Amenity pages are the easiest wins. If you have full hookups, create a page about your full hookup sites. Describe what’s included (30/50 amp, water, sewer), how many sites you have, which ones are pull-through versus back-in, pricing. If you’re pet-friendly, make a page about it: your pet policy, any size limits, which trails are nearby for dog walks, whether there’s a fenced area.
These pages do double duty. They give Google something to rank for amenity-based searches, and they answer the questions that visitors are already asking before they book.
Area guides are the next move. “Things to do near [your campground]” is a search that gets steady volume and almost no campgrounds bother to create content for it. Write about the hiking trails within a 30-minute drive, the best fishing spots nearby, where to get groceries and propane, which restaurants are worth the trip into town. This is the stuff you’d tell a guest who checked in and asked “so what should we do while we’re here?” Put it on your website and let Google send you the people who are still deciding where to stay.
Seasonal rate pages matter too. Campers want to know what it costs, and many of them are comparing five or six parks before they decide. If your rates are buried in a PDF or hidden behind a “contact us for pricing” page, you’re losing people to the park that just puts the numbers on the page. List your rates by season, by site type, with any discounts ( weekly, monthly, military, Good Sam) noted clearly.
Your Google Business Profile is non-negotiable
For campgrounds and RV parks, your Google Business Profile drives a massive share of your discovery. When someone searches “campgrounds near me” on their phone, the map pack is usually what they see first. If you’re not in it, you’re invisible to the people closest to you.
Set your primary category to “Campground” or “RV Park” depending on your business. Add secondary categories for anything else you offer: “Camping cabin,” “Tent camping area.” Fill out every field. Hours, amenities, check-in/check-out times, accepted payment methods.
Photos matter more than you’d think. Upload current photos of your sites, your facilities, the views. Update them seasonally. Campers scroll through GBP photos the way they flip through a brochure, and a profile with three blurry photos from 2020 doesn’t inspire confidence.
Reviews are the biggest ranking factor for local search. Ask guests to leave a Google review after their stay. A follow-up email or text the day after checkout with a direct link to your GBP review page works well. Respond to every review, positive and negative. This signals to Google that you’re active and engaged.

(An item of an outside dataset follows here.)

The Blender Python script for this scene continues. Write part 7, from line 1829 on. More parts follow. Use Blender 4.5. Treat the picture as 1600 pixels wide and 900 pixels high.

Don’t forget the platforms, but don’t depend on them
Campers cross-reference. They’ll find you on Google, then check your reviews on The Dyrt or Campendium before booking. Or they’ll find you on Hipcamp and then Google your park name to see your actual website.
Make sure your listings on these platforms are claimed and accurate: Campendium, The Dyrt, Hipcamp, Yelp, TripAdvisor. Your name, address, and phone number should be identical everywhere (Google checks this). But don’t treat these platforms as your marketing strategy. You don’t control them, and they take a cut of the bookings they send you.
Your website is the one property you own. Every page you build there is an asset that works for you long-term, sends bookings directly without a middleman, and compounds in search value over time.
Start with what you already know
You know your park better than anyone. You know which sites fill up first and why. You know what amenities guests ask about before they book. You know the questions people call in with: “Do you have 50-amp hookups?” “Is there a dump station?” “How far are you from the park entrance?”
Each of those questions is a page. Each of those pages is a search result. During your off-season, pick five and write them. By next season, you’ll have five pages working for you that didn’t exist before. That’s how you start pulling ahead of the campground down the road that still has nothing but a homepage and a phone number.